Thwarted in its efforts to impose regime change on the Syrian people, US imperialism is gearing up for war against Iran. Britain is closely implicated in the bellicose preparations, but is showing signs of hesitancy.
Over the summer there have been a number of incidents of minor sabotage suffered by commercial shipping passing through the strait of Hormuz, a key choke point for oil tankers travelling between the Gulf of Oman and the Persian Gulf. Whilst Washington has tried to blame Iran for these, it is most probable that they have been ‘false flag’ stunts engineered by imperialism to soften up public opinion for military intervention against Iran.
Britain has been a key player in this war of nerves, even resorting to a brazen act of piracy when in early July a tanker bearing 2.1 million barrels of Iranian crude oil estimated to be worth $130 million, the MT Grace 1, was detained in a joint raid by Royal Navy Marines and the Gibraltar police. The excuse for this brigandage was the allegation (unproven, and denied by Tehran) that the ship was bound for Syria, and was therefore in breach of EU sanctions against that country. (Presumably this pretext was chosen because officially the EU and Britain do not support US sanctions against Iran, only against Syria.).
A couple of weeks after this transparent provocation by British imperialism came the Stena Impero episode. A British-flagged oil tanker, the Stena Impero, came into collision with an Iranian fishing boat, putting its crew at risk. After any such serious incident, maritime law requires both parties to submit to an investigation. Yet when the crew of the fishing boat sought to contact the British-flagged tanker to arrange this, no response was forthcoming. The fishing crew, observing legal procedures, contacted the Hormozgan port and maritime office, which demanded that the tanker must submit to investigation. The British-flagged tanker, still refusing to cooperate, was then taken into custody by the authorities and the matter is now being dealt with through the courts.
This entirely legitimate and proportionate Iranian response to Britain’s Rule Britannia arrogance was at once seized upon by the US as a pretext for a massive build-up of force in the Persian Gulf, supposedly to ‘protect’ maritime traffic. The Pentagon has deployed a carrier strike group, bomber task force, missile batteries and thousands of troops. And whilst Washington’s European allies have so far been reluctant to join this US armada, London announced in early August it was sending two warships into the Persian Gulf , whilst not making explicit its relations with the Pentagon’s Operation Sentinel.

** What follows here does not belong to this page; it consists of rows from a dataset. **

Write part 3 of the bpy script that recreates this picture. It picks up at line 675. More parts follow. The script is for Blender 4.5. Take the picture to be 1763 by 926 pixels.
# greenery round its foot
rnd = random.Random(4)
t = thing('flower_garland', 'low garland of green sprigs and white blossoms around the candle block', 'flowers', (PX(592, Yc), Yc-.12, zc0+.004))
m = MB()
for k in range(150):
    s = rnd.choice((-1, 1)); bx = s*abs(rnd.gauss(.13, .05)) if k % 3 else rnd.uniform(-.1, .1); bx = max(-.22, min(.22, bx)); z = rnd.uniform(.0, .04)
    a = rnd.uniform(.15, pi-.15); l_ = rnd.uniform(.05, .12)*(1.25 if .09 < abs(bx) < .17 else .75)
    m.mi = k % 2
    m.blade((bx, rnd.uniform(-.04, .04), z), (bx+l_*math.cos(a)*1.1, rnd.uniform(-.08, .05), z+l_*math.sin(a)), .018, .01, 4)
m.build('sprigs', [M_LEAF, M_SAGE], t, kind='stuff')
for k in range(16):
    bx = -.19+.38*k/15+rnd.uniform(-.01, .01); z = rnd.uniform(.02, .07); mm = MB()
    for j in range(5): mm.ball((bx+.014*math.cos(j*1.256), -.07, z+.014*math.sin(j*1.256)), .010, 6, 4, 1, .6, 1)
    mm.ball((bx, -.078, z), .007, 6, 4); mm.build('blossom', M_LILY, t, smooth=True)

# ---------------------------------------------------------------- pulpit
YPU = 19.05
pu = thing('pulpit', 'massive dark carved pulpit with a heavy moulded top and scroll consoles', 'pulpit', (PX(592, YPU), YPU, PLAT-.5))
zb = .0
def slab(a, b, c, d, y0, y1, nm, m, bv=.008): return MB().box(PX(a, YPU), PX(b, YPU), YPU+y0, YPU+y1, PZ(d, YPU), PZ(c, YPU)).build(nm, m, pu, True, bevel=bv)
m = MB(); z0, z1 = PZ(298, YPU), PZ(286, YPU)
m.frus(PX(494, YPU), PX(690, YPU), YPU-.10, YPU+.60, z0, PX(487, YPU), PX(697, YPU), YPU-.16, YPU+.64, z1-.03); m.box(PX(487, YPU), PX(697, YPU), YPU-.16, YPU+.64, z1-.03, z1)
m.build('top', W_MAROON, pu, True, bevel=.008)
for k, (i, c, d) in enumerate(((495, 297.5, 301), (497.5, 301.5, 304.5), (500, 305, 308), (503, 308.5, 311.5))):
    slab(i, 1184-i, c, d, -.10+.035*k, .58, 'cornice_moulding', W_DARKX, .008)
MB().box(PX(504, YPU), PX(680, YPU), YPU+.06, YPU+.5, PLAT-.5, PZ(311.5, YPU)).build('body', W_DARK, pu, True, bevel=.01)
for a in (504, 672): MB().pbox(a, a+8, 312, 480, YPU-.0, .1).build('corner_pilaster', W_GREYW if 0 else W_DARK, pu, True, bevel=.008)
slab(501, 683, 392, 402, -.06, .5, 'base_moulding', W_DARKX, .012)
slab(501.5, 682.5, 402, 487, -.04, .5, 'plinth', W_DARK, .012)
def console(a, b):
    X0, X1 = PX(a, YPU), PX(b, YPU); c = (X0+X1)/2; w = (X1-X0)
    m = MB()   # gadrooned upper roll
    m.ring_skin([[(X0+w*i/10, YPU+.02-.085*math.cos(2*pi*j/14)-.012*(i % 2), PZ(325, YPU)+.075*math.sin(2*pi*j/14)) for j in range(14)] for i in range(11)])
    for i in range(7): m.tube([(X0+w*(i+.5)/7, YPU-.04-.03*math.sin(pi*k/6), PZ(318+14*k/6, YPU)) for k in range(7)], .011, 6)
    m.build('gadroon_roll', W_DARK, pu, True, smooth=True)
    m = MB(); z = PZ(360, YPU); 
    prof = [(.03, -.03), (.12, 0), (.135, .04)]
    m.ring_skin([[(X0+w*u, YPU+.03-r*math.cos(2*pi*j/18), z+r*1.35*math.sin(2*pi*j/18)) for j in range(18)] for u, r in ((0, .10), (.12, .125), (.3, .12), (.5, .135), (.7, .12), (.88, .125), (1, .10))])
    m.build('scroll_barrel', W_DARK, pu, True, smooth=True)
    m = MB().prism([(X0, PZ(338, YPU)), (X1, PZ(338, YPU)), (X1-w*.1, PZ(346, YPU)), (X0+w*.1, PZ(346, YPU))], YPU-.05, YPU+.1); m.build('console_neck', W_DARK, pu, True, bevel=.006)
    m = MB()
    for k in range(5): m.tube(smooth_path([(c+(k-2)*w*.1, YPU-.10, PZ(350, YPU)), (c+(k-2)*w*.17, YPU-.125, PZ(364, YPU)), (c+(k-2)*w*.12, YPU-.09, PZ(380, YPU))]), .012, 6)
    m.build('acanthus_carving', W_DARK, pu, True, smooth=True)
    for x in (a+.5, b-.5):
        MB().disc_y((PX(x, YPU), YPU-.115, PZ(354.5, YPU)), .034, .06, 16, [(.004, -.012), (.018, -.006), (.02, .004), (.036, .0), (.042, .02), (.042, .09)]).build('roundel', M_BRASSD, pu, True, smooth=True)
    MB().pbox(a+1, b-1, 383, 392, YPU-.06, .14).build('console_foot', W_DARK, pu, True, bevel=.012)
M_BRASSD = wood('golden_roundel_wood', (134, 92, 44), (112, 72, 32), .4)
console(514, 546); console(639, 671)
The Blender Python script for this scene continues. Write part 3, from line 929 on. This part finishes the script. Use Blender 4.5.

Interestingly though, there have been signs of nervousness from Britain over just how deep it is prepared to wade into the mire after its senior partner in the Anglo-American alliance. The British authorities on Gibraltar resisted pressure from the US to extend their detention of the MT Grace 1, insisting on releasing the ship in the teeth of opposition from the US. Arguing that they were bound by EU law, not US law, the British authorities on Gibraltar ignored a detention order issued by a US federal court in Washington, instead releasing the ship once the captain had assured them the boat was not headed for Syria. Since then the ship has been renamed the Adrian Darya 1, and the ship’s cargo has been sold to an unidentified buyer (who would certainly be sanctioned by the US if identified) and currently remains roaming free on the Mediterranean, although under US pressure it has been refused the right to dock for refuelling in Greece and Turkey.
The situation is complicated by the fact that Britain, along with the rest of the EU, has been reluctant to follow the US in tearing up the nuclear deal with Iran that was so painstakingly negotiated. Whilst too gutless openly to challenge the legality of the sanctions Washington has now re-imposed on Iran (and on those who do business with her), British imperialism has so far tried to distance itself from the barbaric US policy of open economic war against the Iranian people. Meanwhile however Britain has no qualms about imposing sanctions on Syria. So once it was established that the MT Grace 1 had no intention of heading for Syria, Gibraltar ran out of legal excuses for impounding the ship.
No sooner had the ship been released than the US Department of Justice unsealed a warrant ordering the seizure and forfeiture of the ship and all its oil – on the spurious ground that it belonged to the Iranian Revolutionary Guard which the US has designated a ‘terrorist organisation’. Charging the Iranians with bank fraud and money laundering, the warrant also levied a fine of $995,000.
In response to these blatant attempts by US imperialism to prevent Iran from selling its oil, Iranian president Hassan Rouhani announced on 22 August that if Iranian oil sanctions completely curtailed the country’s oil exports, "international waterways cannot have the same security as before", in other words foreign ships would be no safer in Iranian waters, in particular the Strait of Hormuz, than Iranian ships are elsewhere.
It would be rash to assume that Gibraltar’s belated respect for the law will necessarily be shared by the government in London. But Gibraltar’s wobble maybe offers us a glimpse of the anxiety besetting British imperialism at the prospect of being stampeded into yet another failed US adventure in the middle east, just at the time when parliament’s refusal to honour the result of the Brexit referendum is catastrophically undermining public confidence in bourgeois democracy.